Base case: a controlled upside move, as has been the case for several months. However, heavy smoothing from policymakers’ moves will influence. As long as USD/TRY stays around 44.5 and financial authorities favor a slow, steady depreciation rather than sharp moves, this is the market’s base expectation. This scenario will be reinforced by further pricing of inflation risk and by the CBRT’s subsequent tightening in response.

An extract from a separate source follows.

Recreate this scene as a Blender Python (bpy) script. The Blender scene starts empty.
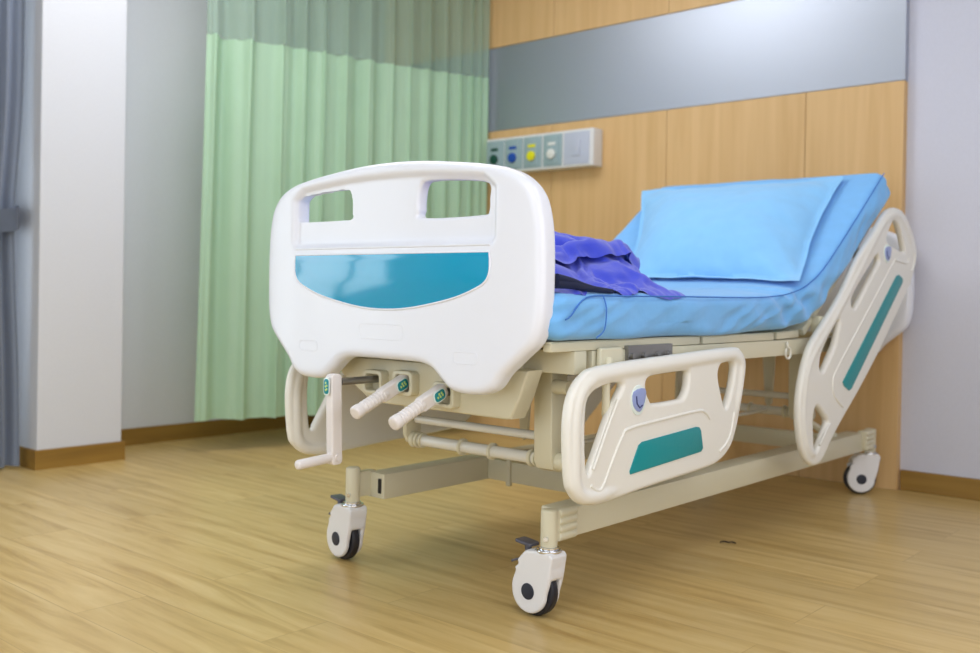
import bpy, bmesh, math, random
from mathutils import Vector, Matrix, noise
random.seed(7)
PI = math.pi
sc = bpy.context.scene
col = sc.collection

# ------------------------------------------------------------------ materials
def mat(name, color, rough=.5, metal=0., **kw):
    m = bpy.data.materials.new(name); m.use_nodes = True
    nt = m.node_tree; b = nt.nodes['Principled BSDF']
    b.inputs['Base Color'].default_value = (*color, 1)
    b.inputs['Roughness'].default_value = rough
    b.inputs['Metallic'].default_value = metal
    for k, v in kw.items(): b.inputs[k.replace('_', ' ')].default_value = v
    return m
def nd(m, t, **kw):
    n = m.node_tree.nodes.new(t)
    for k, v in kw.items(): setattr(n, k, v)
    return n
def ln(m, a, b): m.node_tree.links.new(a, b)
def srgb(r, g, b):
    f = lambda c: (c/255/12.92) if c/255 <= .04045 else ((c/255+.055)/1.055)**2.4
    return (f(r), f(g), f(b))
def bumped(m, scale, strength, dist=.002, stretch=(1,1,1), detail=4, vary=0.):
    tc = nd(m, 'ShaderNodeTexCoord'); mp = nd(m, 'ShaderNodeMapping'); mp.inputs['Scale'].default_value = stretch
    nz = nd(m, 'ShaderNodeTexNoise'); nz.inputs['Scale'].default_value = scale; nz.inputs['Detail'].default_value = detail
    bp = nd(m, 'ShaderNodeBump'); bp.inputs['Strength'].default_value = strength; bp.inputs['Distance'].default_value = dist
    ln(m, tc.outputs['Object'], mp.inputs['Vector']); ln(m, mp.outputs[0], nz.inputs['Vector'])
    ln(m, nz.outputs['Fac'], bp.inputs['Height'])
    b = m.node_tree.nodes['Principled BSDF']; ln(m, bp.outputs[0], b.inputs['Normal'])
    if vary:
        c = b.inputs['Base Color'].default_value[:3]
        r = nd(m, 'ShaderNodeValToRGB')
        r.color_ramp.elements[0].position = .3; r.color_ramp.elements[1].position = .7
        r.color_ramp.elements[0].color = (*[x*(1-vary) for x in c], 1)
        r.color_ramp.elements[1].color = (*[min(1, x*(1+vary)) for x in c], 1)
        ln(m, nz.outputs['Fac'], r.inputs['Fac']); ln(m, r.outputs[0], b.inputs['Base Color'])
    return m
M = {}
M['board'] = bumped(mat('board_plastic', srgb(235,238,248), .3, Coat_Weight=.25, Coat_Roughness=.12), 220, .02, .0005)
M['rail'] = bumped(mat('rail_plastic', srgb(236,234,226), .36, Coat_Weight=.1), 200, .03, .0005)
M['metal'] = bumped(mat('cream_powder_coat', srgb(216,210,184), .38), 320, .05, .0004)
M['tube'] = bumped(mat('white_enamel', srgb(226,223,212), .22, Coat_Weight=.3), 200, .02, .0004)
M['teal'] = bumped(mat('teal_gloss_panel', srgb(0,156,200), .1, Specular_IOR_Level=.6, Coat_Weight=.5, Coat_Roughness=.06), 40, .05, .0006)
M['teal_rail'] = bumped(mat('teal_rail_panel', srgb(0,142,148), .35), 60, .35, .001)
M['badge'] = bumped(mat('badge_blue', srgb(150,165,215), .3), 90, .1, .001)
M['badge_dark'] = bumped(mat('badge_navy', srgb(60,70,120), .4), 90, .1, .001)
M['chrome'] = bumped(mat('chrome', (.75,.76,.8), .15, 1), 100, .02, .0005)
M['steel'] = bumped(mat('grey_steel', srgb(150,148,146), .35, .8), 200, .05, .0005)
M['gunmetal'] = bumped(mat('grey_pedal', srgb(92,92,104), .4, .2), 200, .05, .0005)
M['rubber'] = bumped(mat('dark_rubber', srgb(34,34,42), .45), 150, .1, .0006)
M['castercover'] = bumped(mat('caster_cover', srgb(232,231,232), .3, Coat_Weight=.2), 160, .03, .0005)
M['hub'] = bumped(mat('hub_cap', srgb(38,42,56), .5), 160, .1, .0005)
M['black'] = bumped(mat('black_plastic', srgb(22,20,24), .5), 160, .1, .0005)
M['crank'] = bumped(mat('crank_plastic', srgb(232,226,224), .35), 160, .05, .0005)
M['sticker_white'] = bumped(mat('sticker_white', srgb(228,240,236), .4), 160, .02, .0005)
M['mark'] = bumped(mat('sticker_mark', srgb(196,222,130), .4), 160, .02, .0005)
M['sticker'] = bumped(mat('sticker_teal', srgb(0,138,150), .4), 160, .02, .0005)
M['sheet'] = bumped(mat('light_blue_cotton', srgb(116,182,240), .85, Sheen_Weight=.25), 26, .22, .006, vary=.03)
M['pillow'] = bumped(mat('pillow_cotton', srgb(132,196,246), .85, Sheen_Weight=.25), 20, .2, .006, vary=.03)
M['piping'] = bumped(mat('blue_piping', srgb(58,116,200), .7), 200, .1, .0006)
M['gown'] = bumped(mat('royal_blue_cotton', srgb(40,62,206), .75, Sheen_Weight=.35), 60, .15, .003, vary=.04)
M['navy'] = bumped(mat('navy_cotton', srgb(14,26,62), .8), 80, .2, .002)
M['drape'] = bumped(mat('grey_blue_drape', srgb(128,138,156), .9, Sheen_Weight=.2), 300, .2, .001, vary=.05)
M['outlet'] = bumped(mat('outlet_plate', srgb(150,172,176), .45), 200, .03, .0005)
M['headunit'] = bumped(mat('head_unit_plastic', srgb(222,222,220), .4), 200, .03, .0005)
M['blank'] = bumped(mat('lilac_grey_plate', srgb(186,192,208), .45), 200, .03, .0005)
for n, c in (('green',(14,72,58)), ('blue',(24,76,168)), ('yellow',(226,222,20)), ('white',(222,224,218))):
    M['port_'+n] = bumped(mat('port_'+n, srgb(*c), .4), 200, .03, .0005)
M['frame_alu'] = bumped(mat('window_alu', srgb(200,204,208), .4, .2), 200, .03, .0005)
M['ceiling'] = bumped(mat('ceiling_paint', srgb(226,226,224), .9), 200, .05, .0005)
M['scrap'] = bumped(mat('dark_scrap', srgb(52,46,40), .8), 300, .3, .001)

def wall_mat(name, c):
    m = mat(name, srgb(*c), .85)
    return bumped(m, 260, .25, .0012, (1,1,.35), vary=.02)
M['wall'] = wall_mat('wallpaper_grey', (216,219,226))
M['wall_r'] = wall_mat('wallpaper_lilac', (206,207,220))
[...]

Bull case: the bull case scenario sees sharper weakness in the Lira, triggered by a re-acceleration in energy prices and higher inflationary pressures. Also, signs of reserve fragility within the interventionist narrative will reinforce this position. In this scenario, the potential for a break of the 44.63 record, with price pushing above 45.00, becomes very real.

Bear case: a relief rally in the Lira is the bear case for USD/TRY. A cooling of energy prices, more stability in the country’s reserves, and further market confidence in the ability of higher interest rates to moderate the Lira’s decline without heavy reliance on reserves, will trigger this case scenario. In this instance, a corrective pullback in the USD/TRY towards 44.35 or 44.20 cannot be ruled out.

USD/TRY Technical Outlook

The USD/TRY is in a well-defined uptrend, and the price continues to respect the trendline, which has served as a dip-buying point, albeit with some liquidity sweeps. The pair broke to new highs at 44.63, which now serves as the immediate resistance. Broader trend remains constructive, with 44.50 serving as the near-term pivot for price action.

Figure 2: USD/TRY 4-hour chart showing key price levels (snapshot taken on 8 April 2026)

As long as price holds above 44.50, the bias remains for a push to test 45.63. A break of this resistance unlocks new highs, with 45.00 serving as the immediate price barrier.

However, a breakdown of the 44.50 support level would unlock secondary support levels at 44.35 and potentially 44.20 on a deeper correction.